Já no setor produtivo, Gilberto estima que a volta plena do funcionamento de empresas atingidas pela enchente deve demorar meses. “Consequentemente a economia de União da Vitória vai sofrer muito. Tanto na iniciativa privada quanto na iniciativa pública”. 

Quanto ao comércio, de início pode haver uma grande movimentação impulsionada pelas festas de fim de ano e apoios financeiros, como a liberação do FGTS, contudo, como já citado por Gilberto, grande parte das compras devem ser feitas através de parcelamentos, o que fará com que o dinheiro passe a circular em menor quantidade enquanto a população estiver comprometida com essas dívidas. “Acredito que a gente vá ficar mais desimpedido financeiramente a partir de 2025”.


Quem paga o prejuízo?

As enchentes causam um efeito dominó. Uma empresa atingida deixa de gerar emprego e renda. Por consequência, a vida financeira do trabalhador fica comprometida. Com menos dinheiro circulando, há menos consumo de bens e serviços. Por essa razão, a diminuição dos níveis de enchentes no Vale do Iguaçu é tão importante. 
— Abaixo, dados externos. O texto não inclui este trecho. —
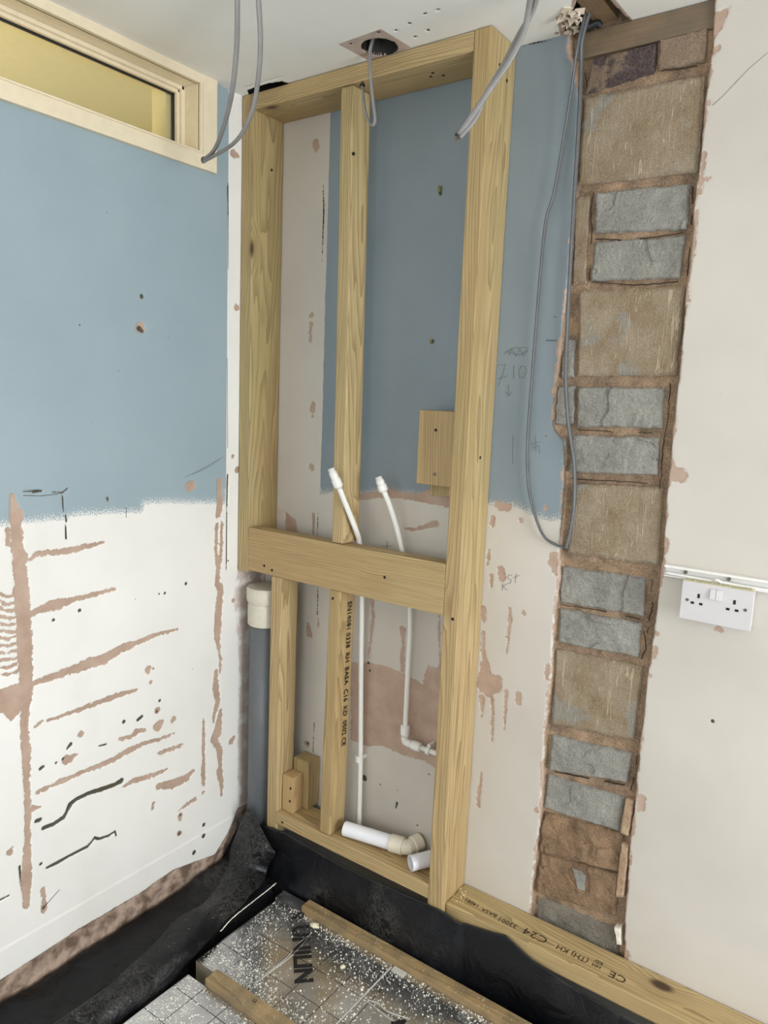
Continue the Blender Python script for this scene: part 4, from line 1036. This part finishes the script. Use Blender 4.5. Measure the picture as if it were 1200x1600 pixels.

Para Gilberto, o investimento em obras capazes de fazer com que as enchentes atinjam menos pessoas, mesmo sendo caras, seriam vantajosas quando analisamos os prejuízos que esse tipo de desastre causa. “Se essas ações já fossem executadas desde 1983, pelas enchentes que nós já passamos em 40 anos, os prejuízos financeiros que nós sofremos, com certeza já teria pagado toda essa infraestrutura empregada lá atrás”, analisa.    

Mas quem pagaria essa conta? Seja para realizar uma obra ou para arcar com os prejuízos da enchente, Gilberto lembra que toda a ajuda governamental é oriunda de impostos recolhidos de pessoas físicas e jurídicas. Sendo assim, de qualquer forma iremos empregar nosso dinheiro nas enchentes. Resta saber se para controlá-las ou para reparar seus estragos.